When I returned to regular wargaming in the later 80s I quickly made the transition from DBA to DBM. I then followed the masses to DBMM and on to Field of Glory Ancients & Medieval (FOG AM). I also played DBR switching to Field of Glory Renaissance (FOG R) when FOG AM palled.
I stopped playing DBA when the twelve element format started to get repetitive. I moved on for a more complex game. I certainly got that with DBMM: perhaps too complex!
When I switched to FOG AM in 2010 I was looking for a "cleaner" set of rules with more structure and fewer conditional clauses. Until recently I thought I was playing a game far, far removed from DBA. I was wrong. Let me show you why.
DBA in its simplest from uses twelve elements armies on a small table roughly two feet square. DBM, DBMM & DBR (DBx) all use many more elements than DBA on bigger tables. Likewise FOG AM & FOG R but elements aren't the same in FOG as they are in DBx.
Whilst FOG armies certainly contain lots of elements they contain far fewer game pieces. Elements in FOG are combined into battle groups, usually of 4-8 elements, and it is these that are the independent units in the game. In effect a FOG battle group is equivalent to an element in DBx games
I'd been blinded by the high element count into thinking FOG games involved lots of pieces. A check of my army list databases quickly proved that most of my FOG armies involved 10-13 game pieces: not that different from DBA!
FOG Average Battle Groups | Army Points | |||
---|---|---|---|---|
Period | Army | 650 | 800 | 900 |
Medieval | Ilkhanid Mongol | 10.0 | 13.5 | |
Italian Condotta | 14.0 | |||
Later Lithuanian | 10.0 | 12.0 | 14.0 | |
Later Polish | 11.8 | 13.0 | ||
Later Russian | 14.5 | |||
Mongol Conquest | 9.5 | 11.0 | 12.0 | |
Mongol Invasion | 9.0 | |||
Timurid | 12.0 | 17.0 | ||
War Of The Roses | 10.0 | |||
Period Average | 10.5 | 12.3 | 14.1 | |
Renaissance | Early Lithuanian | 12.0 | ||
ECW Parliamentarian | 13.0 | |||
Italian Wars French | 11.0 | 13.0 | ||
Safavid Persian | 11.3 | 13.0 | ||
Tatar | 10.0 | |||
TYW Danish | 11.0 | 13.5 | ||
Period Average | 11.4 | 13.2 | ||
Rules Average | 10.9 | 12.8 | 14.1 |
This has radically changed my view of FOG armies. If you focus primarily on the number of game pieces then they are just larger, scaled up DBA armies.
Plus ça change, plus c'est la même chose.
7 comments :
TMP thread
Isn't about decisions? Do you get to choose how the groups of stands are formed up in FOG? Can you detach them as needed later in the game? Or change their formation/arrangement within the group? That's not a huge amount of additional decision making but it seems something.

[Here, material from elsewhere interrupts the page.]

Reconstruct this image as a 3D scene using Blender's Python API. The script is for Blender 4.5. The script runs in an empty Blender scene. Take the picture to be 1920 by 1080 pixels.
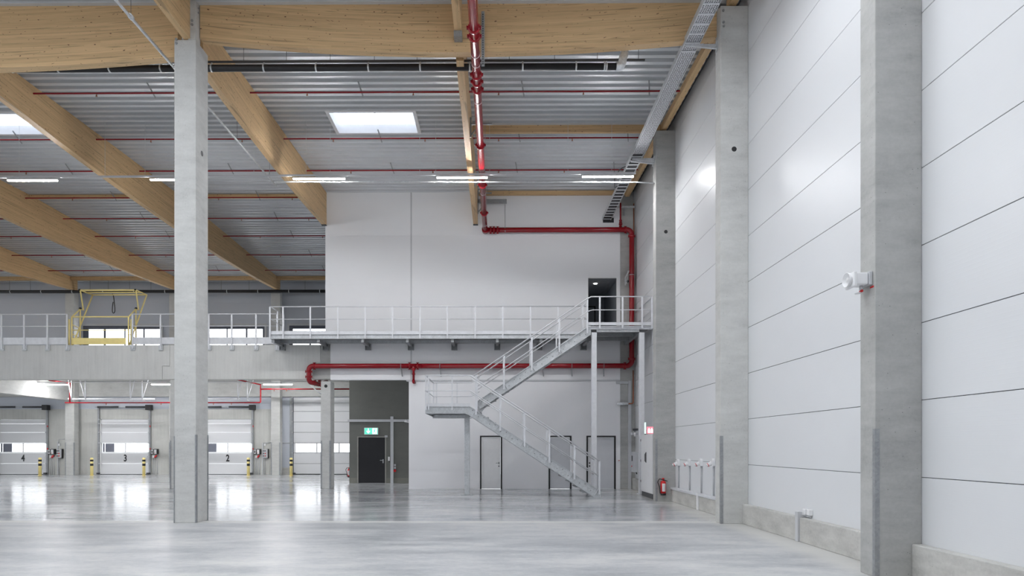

That said, I've landed on Basic Impetus, so I tend to have a variable number of single base elements around the 12 of DBA.
You can easily change a battle group's frontage and there's some formation changes possible but you can't detach elements from a battle group.
It's hardly earth shattering as it's usually done to get round terrain or run away.
So there's not really much additional decision making gained by FOG's approach? Then yeah, I think your analysis about the number of units being similar to DBA is right on.
For me the additional "detail" provided by FOG and DBMM doesn't provide sufficient gain compared to DBA 3.0. Further, I find being able to play a six round competition in a single day very appealing.
We are fortunate to have so many choices for rules.
We are indeed fortunate but the pace of change in rules far outstrips my ability to paint!
It seems like every time I decide to build a new unit or allied contingent the rules change (or fade away) before I've finished painting.
I Played Napoleonic games in the 70's and 80's where an element was 1 figure.
A competition game consisted of:-
(British)
1 C in C
1 Brigadier
4 line battalions (22 figures each)
Skirmishers taken from the Line Battalions
1 Light Battalion
1 Regiment of Light Dragoons
1 Regiment Of Heavy Dragoons
1 Battery of Artillery
So you only had 9 groups to worry about consisting of about 160 elements or figures.
However, the later 4 figure elements per battalion so that 1 hit can reduce a battalion by 25%.
very few battalions lost more than 10% in an assault when the battle lasted for perhaps 6 to 8 hours.